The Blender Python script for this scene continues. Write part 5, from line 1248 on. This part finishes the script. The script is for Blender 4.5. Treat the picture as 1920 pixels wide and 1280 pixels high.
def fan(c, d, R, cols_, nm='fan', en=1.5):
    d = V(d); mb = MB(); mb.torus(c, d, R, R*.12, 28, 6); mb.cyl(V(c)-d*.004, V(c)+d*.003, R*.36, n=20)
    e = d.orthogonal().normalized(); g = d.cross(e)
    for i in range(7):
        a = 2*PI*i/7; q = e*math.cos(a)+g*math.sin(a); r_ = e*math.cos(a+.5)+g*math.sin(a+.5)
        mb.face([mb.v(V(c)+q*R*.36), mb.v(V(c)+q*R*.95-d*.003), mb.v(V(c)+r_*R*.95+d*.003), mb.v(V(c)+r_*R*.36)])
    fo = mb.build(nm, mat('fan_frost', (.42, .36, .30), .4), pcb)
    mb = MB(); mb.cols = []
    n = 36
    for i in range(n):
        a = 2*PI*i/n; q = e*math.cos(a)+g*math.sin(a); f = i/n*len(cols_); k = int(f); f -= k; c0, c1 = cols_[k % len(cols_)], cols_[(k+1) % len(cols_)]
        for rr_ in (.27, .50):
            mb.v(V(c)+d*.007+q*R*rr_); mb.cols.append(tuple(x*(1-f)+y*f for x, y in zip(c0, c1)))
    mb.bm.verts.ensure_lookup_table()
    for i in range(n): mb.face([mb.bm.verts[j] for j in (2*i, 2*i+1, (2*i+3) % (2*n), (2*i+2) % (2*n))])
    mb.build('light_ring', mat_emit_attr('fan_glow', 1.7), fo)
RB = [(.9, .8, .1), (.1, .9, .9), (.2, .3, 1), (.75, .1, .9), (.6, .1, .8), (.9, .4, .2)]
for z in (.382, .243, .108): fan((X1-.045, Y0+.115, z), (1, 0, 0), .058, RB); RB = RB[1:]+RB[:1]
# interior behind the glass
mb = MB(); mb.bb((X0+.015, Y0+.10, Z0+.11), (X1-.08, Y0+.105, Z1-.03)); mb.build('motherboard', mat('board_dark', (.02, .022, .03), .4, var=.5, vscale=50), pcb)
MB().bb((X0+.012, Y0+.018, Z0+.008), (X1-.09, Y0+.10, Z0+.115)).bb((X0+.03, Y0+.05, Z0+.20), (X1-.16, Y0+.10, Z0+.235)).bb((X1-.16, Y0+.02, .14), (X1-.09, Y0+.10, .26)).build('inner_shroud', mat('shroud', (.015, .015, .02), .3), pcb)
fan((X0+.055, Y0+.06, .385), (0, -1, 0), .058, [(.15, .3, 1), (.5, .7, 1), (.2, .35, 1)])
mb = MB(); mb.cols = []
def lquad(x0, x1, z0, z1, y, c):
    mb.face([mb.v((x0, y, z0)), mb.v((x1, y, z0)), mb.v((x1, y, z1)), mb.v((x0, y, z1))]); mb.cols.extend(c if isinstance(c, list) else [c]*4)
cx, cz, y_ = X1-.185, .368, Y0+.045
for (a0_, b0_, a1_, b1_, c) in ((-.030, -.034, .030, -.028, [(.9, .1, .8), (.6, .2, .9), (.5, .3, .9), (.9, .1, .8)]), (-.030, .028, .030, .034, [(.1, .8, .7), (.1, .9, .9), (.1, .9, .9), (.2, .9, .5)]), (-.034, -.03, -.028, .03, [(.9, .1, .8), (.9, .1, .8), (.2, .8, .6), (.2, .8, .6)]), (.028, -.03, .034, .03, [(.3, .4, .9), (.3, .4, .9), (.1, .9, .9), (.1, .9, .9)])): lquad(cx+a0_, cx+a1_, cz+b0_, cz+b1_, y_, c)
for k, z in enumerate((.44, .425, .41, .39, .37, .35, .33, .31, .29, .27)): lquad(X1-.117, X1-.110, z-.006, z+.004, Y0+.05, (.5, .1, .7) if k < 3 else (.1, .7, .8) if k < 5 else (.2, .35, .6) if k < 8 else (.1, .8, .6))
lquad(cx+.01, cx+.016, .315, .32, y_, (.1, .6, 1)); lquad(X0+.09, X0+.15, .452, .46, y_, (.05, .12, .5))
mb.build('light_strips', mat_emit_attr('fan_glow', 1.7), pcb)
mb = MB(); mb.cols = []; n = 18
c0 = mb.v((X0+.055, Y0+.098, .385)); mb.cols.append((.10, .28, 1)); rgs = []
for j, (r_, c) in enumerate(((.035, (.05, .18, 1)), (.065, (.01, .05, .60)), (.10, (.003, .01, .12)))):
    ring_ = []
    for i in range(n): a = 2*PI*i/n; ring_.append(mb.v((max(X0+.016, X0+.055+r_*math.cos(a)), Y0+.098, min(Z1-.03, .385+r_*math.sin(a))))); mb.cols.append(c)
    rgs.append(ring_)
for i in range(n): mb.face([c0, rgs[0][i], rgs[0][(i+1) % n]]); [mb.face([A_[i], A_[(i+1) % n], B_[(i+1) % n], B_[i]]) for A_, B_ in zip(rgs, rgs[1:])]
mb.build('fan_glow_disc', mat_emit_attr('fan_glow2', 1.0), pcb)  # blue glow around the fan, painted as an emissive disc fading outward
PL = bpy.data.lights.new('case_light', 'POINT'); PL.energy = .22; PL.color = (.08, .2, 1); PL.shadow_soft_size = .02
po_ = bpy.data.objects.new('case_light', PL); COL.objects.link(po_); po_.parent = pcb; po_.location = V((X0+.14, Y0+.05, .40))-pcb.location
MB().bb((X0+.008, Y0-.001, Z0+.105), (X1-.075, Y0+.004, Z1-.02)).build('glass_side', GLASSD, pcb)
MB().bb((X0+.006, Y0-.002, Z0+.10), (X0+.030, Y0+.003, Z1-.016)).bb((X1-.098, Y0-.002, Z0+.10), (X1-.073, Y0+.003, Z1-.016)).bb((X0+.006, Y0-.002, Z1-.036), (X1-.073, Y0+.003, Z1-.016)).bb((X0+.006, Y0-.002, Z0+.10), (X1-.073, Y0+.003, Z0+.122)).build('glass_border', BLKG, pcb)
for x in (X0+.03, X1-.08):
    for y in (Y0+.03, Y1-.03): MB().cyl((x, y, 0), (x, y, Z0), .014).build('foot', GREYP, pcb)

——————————

Aim of the task
Print the whole listing again, exactly.

Correct response
The Blender Python script for this scene continues. Write part 5, from line 1248 on. This part finishes the script. The script is for Blender 4.5. Treat the picture as 1920 pixels wide and 1280 pixels high.
def fan(c, d, R, cols_, nm='fan', en=1.5):
    d = V(d); mb = MB(); mb.torus(c, d, R, R*.12, 28, 6); mb.cyl(V(c)-d*.004, V(c)+d*.003, R*.36, n=20)
    e = d.orthogonal().normalized(); g = d.cross(e)
    for i in range(7):
        a = 2*PI*i/7; q = e*math.cos(a)+g*math.sin(a); r_ = e*math.cos(a+.5)+g*math.sin(a+.5)
        mb.face([mb.v(V(c)+q*R*.36), mb.v(V(c)+q*R*.95-d*.003), mb.v(V(c)+r_*R*.95+d*.003), mb.v(V(c)+r_*R*.36)])
    fo = mb.build(nm, mat('fan_frost', (.42, .36, .30), .4), pcb)
    mb = MB(); mb.cols = []
    n = 36
    for i in range(n):
        a = 2*PI*i/n; q = e*math.cos(a)+g*math.sin(a); f = i/n*len(cols_); k = int(f); f -= k; c0, c1 = cols_[k % len(cols_)], cols_[(k+1) % len(cols_)]
        for rr_ in (.27, .50):
            mb.v(V(c)+d*.007+q*R*rr_); mb.cols.append(tuple(x*(1-f)+y*f for x, y in zip(c0, c1)))
    mb.bm.verts.ensure_lookup_table()
    for i in range(n): mb.face([mb.bm.verts[j] for j in (2*i, 2*i+1, (2*i+3) % (2*n), (2*i+2) % (2*n))])
    mb.build('light_ring', mat_emit_attr('fan_glow', 1.7), fo)
RB = [(.9, .8, .1), (.1, .9, .9), (.2, .3, 1), (.75, .1, .9), (.6, .1, .8), (.9, .4, .2)]
for z in (.382, .243, .108): fan((X1-.045, Y0+.115, z), (1, 0, 0), .058, RB); RB = RB[1:]+RB[:1]
# interior behind the glass
mb = MB(); mb.bb((X0+.015, Y0+.10, Z0+.11), (X1-.08, Y0+.105, Z1-.03)); mb.build('motherboard', mat('board_dark', (.02, .022, .03), .4, var=.5, vscale=50), pcb)
MB().bb((X0+.012, Y0+.018, Z0+.008), (X1-.09, Y0+.10, Z0+.115)).bb((X0+.03, Y0+.05, Z0+.20), (X1-.16, Y0+.10, Z0+.235)).bb((X1-.16, Y0+.02, .14), (X1-.09, Y0+.10, .26)).build('inner_shroud', mat('shroud', (.015, .015, .02), .3), pcb)
fan((X0+.055, Y0+.06, .385), (0, -1, 0), .058, [(.15, .3, 1), (.5, .7, 1), (.2, .35, 1)])
mb = MB(); mb.cols = []
def lquad(x0, x1, z0, z1, y, c):
    mb.face([mb.v((x0, y, z0)), mb.v((x1, y, z0)), mb.v((x1, y, z1)), mb.v((x0, y, z1))]); mb.cols.extend(c if isinstance(c, list) else [c]*4)
cx, cz, y_ = X1-.185, .368, Y0+.045
for (a0_, b0_, a1_, b1_, c) in ((-.030, -.034, .030, -.028, [(.9, .1, .8), (.6, .2, .9), (.5, .3, .9), (.9, .1, .8)]), (-.030, .028, .030, .034, [(.1, .8, .7), (.1, .9, .9), (.1, .9, .9), (.2, .9, .5)]), (-.034, -.03, -.028, .03, [(.9, .1, .8), (.9, .1, .8), (.2, .8, .6), (.2, .8, .6)]), (.028, -.03, .034, .03, [(.3, .4, .9), (.3, .4, .9), (.1, .9, .9), (.1, .9, .9)])): lquad(cx+a0_, cx+a1_, cz+b0_, cz+b1_, y_, c)
for k, z in enumerate((.44, .425, .41, .39, .37, .35, .33, .31, .29, .27)): lquad(X1-.117, X1-.110, z-.006, z+.004, Y0+.05, (.5, .1, .7) if k < 3 else (.1, .7, .8) if k < 5 else (.2, .35, .6) if k < 8 else (.1, .8, .6))
lquad(cx+.01, cx+.016, .315, .32, y_, (.1, .6, 1)); lquad(X0+.09, X0+.15, .452, .46, y_, (.05, .12, .5))
mb.build('light_strips', mat_emit_attr('fan_glow', 1.7), pcb)
mb = MB(); mb.cols = []; n = 18
c0 = mb.v((X0+.055, Y0+.098, .385)); mb.cols.append((.10, .28, 1)); rgs = []
for j, (r_, c) in enumerate(((.035, (.05, .18, 1)), (.065, (.01, .05, .60)), (.10, (.003, .01, .12)))):
    ring_ = []
    for i in range(n): a = 2*PI*i/n; ring_.append(mb.v((max(X0+.016, X0+.055+r_*math.cos(a)), Y0+.098, min(Z1-.03, .385+r_*math.sin(a))))); mb.cols.append(c)
    rgs.append(ring_)
for i in range(n): mb.face([c0, rgs[0][i], rgs[0][(i+1) % n]]); [mb.face([A_[i], A_[(i+1) % n], B_[(i+1) % n], B_[i]]) for A_, B_ in zip(rgs, rgs[1:])]
mb.build('fan_glow_disc', mat_emit_attr('fan_glow2', 1.0), pcb)  # blue glow around the fan, painted as an emissive disc fading outward
PL = bpy.data.lights.new('case_light', 'POINT'); PL.energy = .22; PL.color = (.08, .2, 1); PL.shadow_soft_size = .02
po_ = bpy.data.objects.new('case_light', PL); COL.objects.link(po_); po_.parent = pcb; po_.location = V((X0+.14, Y0+.05, .40))-pcb.location
MB().bb((X0+.008, Y0-.001, Z0+.105), (X1-.075, Y0+.004, Z1-.02)).build('glass_side', GLASSD, pcb)
MB().bb((X0+.006, Y0-.002, Z0+.10), (X0+.030, Y0+.003, Z1-.016)).bb((X1-.098, Y0-.002, Z0+.10), (X1-.073, Y0+.003, Z1-.016)).bb((X0+.006, Y0-.002, Z1-.036), (X1-.073, Y0+.003, Z1-.016)).bb((X0+.006, Y0-.002, Z0+.10), (X1-.073, Y0+.003, Z0+.122)).build('glass_border', BLKG, pcb)
for x in (X0+.03, X1-.08):
    for y in (Y0+.03, Y1-.03): MB().cyl((x, y, 0), (x, y, Z0), .014).build('foot', GREYP, pcb)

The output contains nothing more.